The next 60 to 90 days will be about execution, bringing teams together in their new environments and new leaders, and enabling everyone to get back to work.
 
How are your clients viewing this acquisition?
 
Most of our clients are primarily concerned with the teams they value and the people they trust. You can see it reflected in the leadership we’ve put in place across the portfolio and in the agency brands like Lintas, Mudra, or FCB Ulka in the mix.
 
We’ve been deliberate in ensuring that we retain our leadership talent. This signals to the clients that we respect the relations they’ve built with their agency and their teams. We have been transparent with our clients on the structure and explained to them how they are in line with our global structures.
 
Have there been job cuts in India due to the acquisition?
 
In any organisation, 10-15 per cent of the staff is the support staff and that has been restructured or affected. Cost was one of the reasons but that is not the only one. Nor was it the most important one. The approach we’ve taken in India -- and that job is done in the first 60 days -- is to look at, primarily, the non-client facing roles, where there is a lot you can imagine in this combined entity of more than 3,000 people. On the advertising side, we’ve functions that are not client-facing but are important for running an agency. Human resources, administration, finance, information technology, and real estate are support functions, the duplication of which is not of direct value to clients, and those are the areas we have looked at in our cost structures and made the decisions that we needed to. We’ve also looked at ways of working, and finding smarter, better ways to use technology to cut time and resources. We have not cut too close to the bone in places where clients are happy with their agency teams and value the talent that they have across the table with them.  

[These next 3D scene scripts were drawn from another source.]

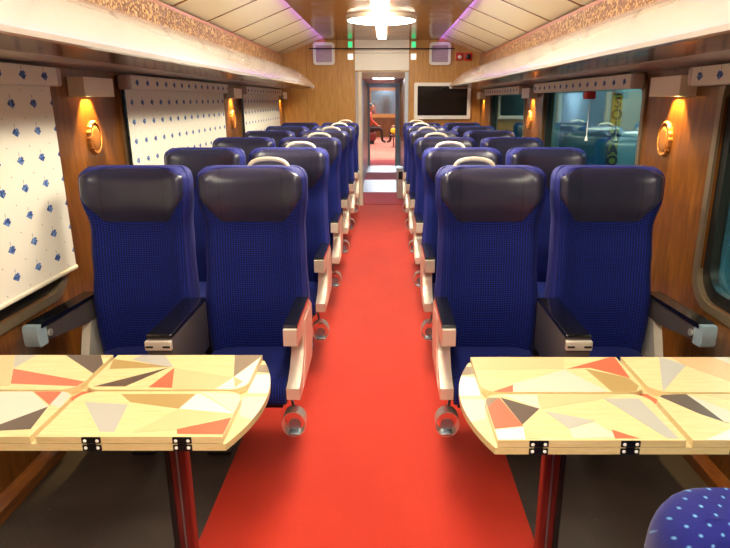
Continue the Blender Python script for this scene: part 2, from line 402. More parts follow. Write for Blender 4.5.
# ceiling lamps
tag(B().rbox(CX-.06, CX+.075, 3.62, 5.92, TOPC-.08, TOPC-.001, .012, axis='y').build('strip_light', 'e_strip'), 'long white strip light in front of the round ceiling lamp', 'ceiling light', 'strip lights')
for a, c, q in ((-1.5, -.45, 'behind the camera'), (.45, 2.75, 'over the tables')):
    tag(B().rbox(CX-.06, CX+.075, a, c, TOPC-.08, TOPC-.001, .012, axis='y').build('strip_light', 'e_strip'), 'white ceiling strip light ' + q, 'ceiling light', 'strip lights')
tag(B().rbox(CX-.05, CX+.06, 6.70, 8.0, TOPC-.05, TOPC-.001, .012, axis='y').build('strip_light', 'e_strip'), 'short white strip light between the round lamp and the bulkhead', 'ceiling light', 'strip lights')
for y, lb in ((6.31, 'glowing round ceiling lamp in view before the bulkhead'), (3.2, 'glowing round ceiling lamp over the second row'), (0, 'glowing round ceiling lamp above the camera')):
    t = thing('round_ceiling_lamp', lb, 'ceiling light', (CX+.01, y, TOPC), 'round ceiling lamps')
    B().lathe([(.30, -.025), (.325, -.04), (.345, -.03), (.347, 0)], (0, 0, 0), 48).build('rim', 'cream', t)
    B().lathe([(.001, -.055), (.15, -.054), (.25, -.05), (.327, -.0405), (.33, -.032)], (0, 0, 0), 48).build('diffuser', 'e_ring', t)
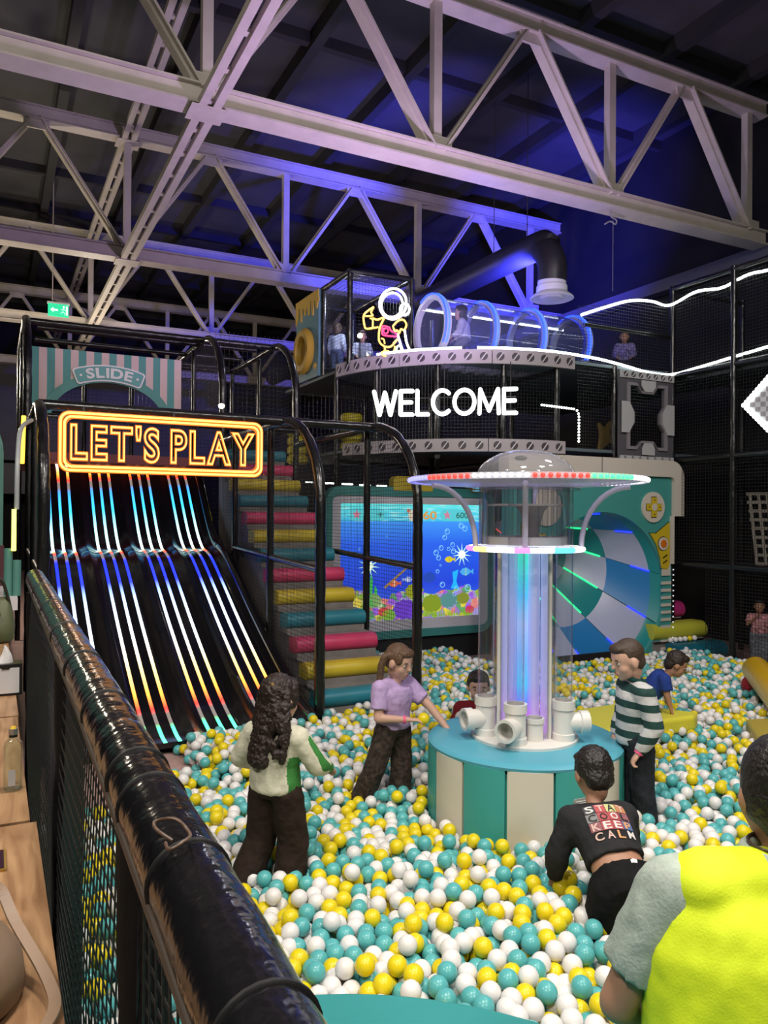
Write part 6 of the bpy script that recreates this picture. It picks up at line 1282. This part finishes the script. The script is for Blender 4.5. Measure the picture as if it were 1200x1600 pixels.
person('boy with cropped hair in a green and white striped top beside the fountain', (4.37, 4.34), (-0.97, -0.10), over=dict(head=(0, .05, .955), elL=(-.165, -.03, .63), wrL=(-.15, .05, .50), elR=(.15, .0, .64), wrR=(.13, .06, .51), ankL=(-.06, -.05, .05), kneeL=(-.06, -.01, .29), ankR=(.06, .05, .05)), H=1.11,
       look=(-.06, 1, -.30), skin='fair', shirt=striped(), hem=-0.15, trousers=fabric('dark_grey_jeans', (0.022, 0.025, 0.032)), wide=.006, shoes=mat('dark_trainer', (0.02, 0.02, 0.02), 0.6), hair=MIDBR, hairfn=crop_hair, vox=.0075, curl=1.0, extra_parts=band)
# ---- boy in black sweatshirt, kneeling
def stay_print(root, J, hp, q, parts):
    sh = parts['shirt'].data; bv_ = BVHTree.FromPolygons([v.co.copy() for v in sh.vertices], [tuple(p.vertices) for p in sh.polygons])
    p0, c0 = J['pelvis'], J['chest']; b_ = (c0-p0).normalized(); a_ = Vector((1, 0, 0)); n_ = a_.cross(b_).normalized(); n_ = n_ if n_.z > 0 else -n_
    o_ = p0.lerp(c0, 0.62)+n_*0.25
    def press(pts, lift):
        out = []
        for u, v in pts:
            st_ = o_+a_*u+b_*v; h = bv_.ray_cast(st_, -n_); out.append((h[0] if h[0] is not None else st_-n_*0.15)+n_*lift)
        return out
    rows = ['STAY', 'COOL', 'KEEP', 'CALM']; TC = {'r': (0.45, 0.08, 0.09), 'k': (0.05, 0.05, 0.06), 'y': (0.55, 0.55, 0.25), 'o': (0.5, 0.22, 0.10), 'g': (0.22, 0.22, 0.22), 'b': (0.10, 0.16, 0.35), 'm': (0.28, 0.10, 0.12)}
    tiles = ['kryo', 'grrm', 'mrrb', 'kkkk']; lets = ['wpkp', 'kkwk', 'pwwo', 'ppow']; LC = {'w': (0.7, 0.68, 0.66), 'p': (0.65, 0.45, 0.40), 'k': (0.02, 0.02, 0.02), 'o': (0.7, 0.35, 0.15)}
    w, h = 0.046, 0.040
    for i, row in enumerate(rows):
        for j, chh in enumerate(row):
            x = (j-1.5)*w*1.04; y = (1.5-i)*h*1.06+.035
            g = 4; pts = [(x-w/2+w*a/g, y-h/2+h*b/g) for b in range(g+1) for a in range(g+1)]; V = press(pts, .0035)
            m = MB(); m.add(V, [(b*(g+1)+a, b*(g+1)+a+1, (b+1)*(g+1)+a+1, (b+1)*(g+1)+a) for b in range(g) for a in range(g)])
            if i < 3: o = bpy.data.objects.new('print_tile', m.mesh('print_tile', mat('print_tile_'+tiles[i][j], TC[tiles[i][j]], 0.7))); COL.objects.link(o); o.parent = root
            GV, GF = glyph(chh, 1.0, 0, 0.02, 0, 3); gx0, gx1 = GV[:, 0].min(), GV[:, 0].max(); gy = GV[:, 1].max()
            pts = [(x-w*.36+w*.72*(p[0]-gx0)/(gx1-gx0), y-h*.40+h*.80*p[1]/gy) for p in GV]; m = MB(); m.add(press(pts, .0055), GF)
            o = bpy.data.objects.new('print_letter', m.mesh('print_letter', mat('print_letter_'+lets[i][j], LC[lets[i][j]], 0.7))); COL.objects.link(o); o.parent = root
    # white tag on the waistband
    m = MB(); c = p0.lerp(c0, 0.16)+n_*0.098+Vector((.03, 0, 0)); m.prism([(-.014, -.008), (.012, -.010), (.016, .004), (0, .010), (-.012, .006)], c, a_, b_, n_, 0, .003); o = bpy.data.objects.new('white_tag', m.mesh('white_tag', mat('white_tag', (0.75, 0.75, 0.75), 0.6))); COL.objects.link(o); o.parent = root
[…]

How important is the Indian market for the company now?
 
I would say it’s one of the fastest-growing large markets in Omnicom. We’re also among well-run profitable companies attractive to talent. All our agencies have a stellar reputation for both client and talent. After the acquisition, even in terms of scale, it is significantly more important because the IPG agencies in India have been historically strong and have long and good partnerships with some of the country’s largest marketers. India is undoubtedly one of Omnicom’s more important markets in terms of being able to compete locally and also to help it win from the country and out of the country in its global ambition. 
 
As a bigger entity, has it become easier for you to lure clients?
 
It is early days. Our focus is on client continuity. We want to ensure that the clients in this new agency structure who have had long relations with us feel comfortable in the new environment. The good news is we have a lot of room for continuity. We want to get that right in the first chapter of our transition. We’re operationalising the new structure. So I think the more important focus area for us has been about client continuity and making our existing clients feel good about their new setup.
 
Artificial intelligence (AI) is considerably changing the game for advertising. How do you see this panning out in India?
 
Some of the ways in which it impacts our business will feel less glamorous and flamboyant, but much more fundamental and important to the business. I feel that not enough has been said about the role AI will play in growing the advertising business. I believe it will unlock new opportunities much like what we saw with the rise of search advertising or the power of social platforms in brand building, particularly in the direct-to-consumer space. Those shifts brought a new set of advertisers into the market, and I will be surprised if AI doesn’t do that as well. 
 
There are types of work AI can do smarter and better. If we are disciplined about it and move quickly enough, we should be able to bring in those efficiencies to bear.
 
But equally, I think it will free up time and talent to be able to do some of the other work that is so important to what we do, such as client partnership, business understanding, the designing of brands, and storytelling.